Il est exact en effet que les loyers sont élevés pour beaucoup de ménages, et que l’accession est, elle aussi, difficile. Il y a donc un problème bien réel, et comme toujours ce sont les plus faibles qui en subissent le plus lourdement les conséquences. Mais pourquoi les loyers ont-ils atteint en France des niveaux parfois incompatibles avec les revenus de ceux qui doivent se loger ? Parce que de façon très évidente, aux endroits où le plus de ménages veulent habiter, pour des raisons d’emploi ou de conditions de vie, le rythme de construction a été bien trop faible par rapport à la demande.
Il faudrait donc, en toute logique, augmenter les investissements dans ce secteur, pourquoi pas en appelant l’épargne privée en renfort à l’aide des bons vieux avantages fiscaux. Cela permettrait au bout du compte de développer l’offre, et par conséquent de détendre les prix et les loyers.
C’est là que l’accusation de nuisance économique, si elle devait être prise au sérieux, risquerait de paralyser nos politiques, de les décourager de prendre les seules décisions permettant d’affronter efficacement la situation de rareté. Il est toujours possible de décréter des limites dans la hausse des loyers. Mais aucun décret n’aura le moindre effet sur la démographie, en l’occurrence le nombre de nouveaux ménages qui se présentent chaque année sur le marché.
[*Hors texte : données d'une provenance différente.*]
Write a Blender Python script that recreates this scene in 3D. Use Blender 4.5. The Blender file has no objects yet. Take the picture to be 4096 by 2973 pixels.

On ne discute pas avec le vent…
Le bon sens impose quelques réflexions simples.
La démographie est une affaire de tendances longues. Il suffit de reprendre les publications de l’INSEE d’il y a quinze ou vingt ans pour avoir une carte assez exacte des endroits où les marchés du logement sont aujourd’hui très tendus. Pourquoi ne pas s’inspirer des publications les plus récentes et mesurer l’effort de construction adapté pour les vingt prochaines années ?
S’il est vrai que des prix ou loyers trop élevés pénalisent aujourd’hui notre économie, il est tout aussi vrai qu’une démarche forte d’investissement dans ce secteur serait très vertueuse. Le bâtiment est l’un des premiers employeurs de France et il a l’immense qualité de ne pas délocaliser ses emplois ! La relation entre construction et croissance est forte, et de plus il s’agit ici très directement d’une croissance avec emploi.
On ne devrait pas oublier que l’immobilier en général et le logement en particulier sont au cœur des grands enjeux de productivité. Ce secteur a toujours été très vorace en énergie, alors que les investissements d’aujourd’hui permettent de réaliser des bâtiments considérablement moins consommateurs, avec un grand mouvement d’innovations permettant de réduire de plus en plus la consommation de ressources, à service équivalent.
Des investissements créateurs d’emplois et au cœur de la mutation énergétique ne sont pas des investissements stériles. Le logement peut donc être un allié précieux de l’économie française : à court terme si l’on décide enfin d’y investir à la hauteur du dynamisme démographique, à long terme car dans ce cas le logement absorbera une part moindre du revenu des ménages. Les impératifs économiques rejoignent ici la décence sociale.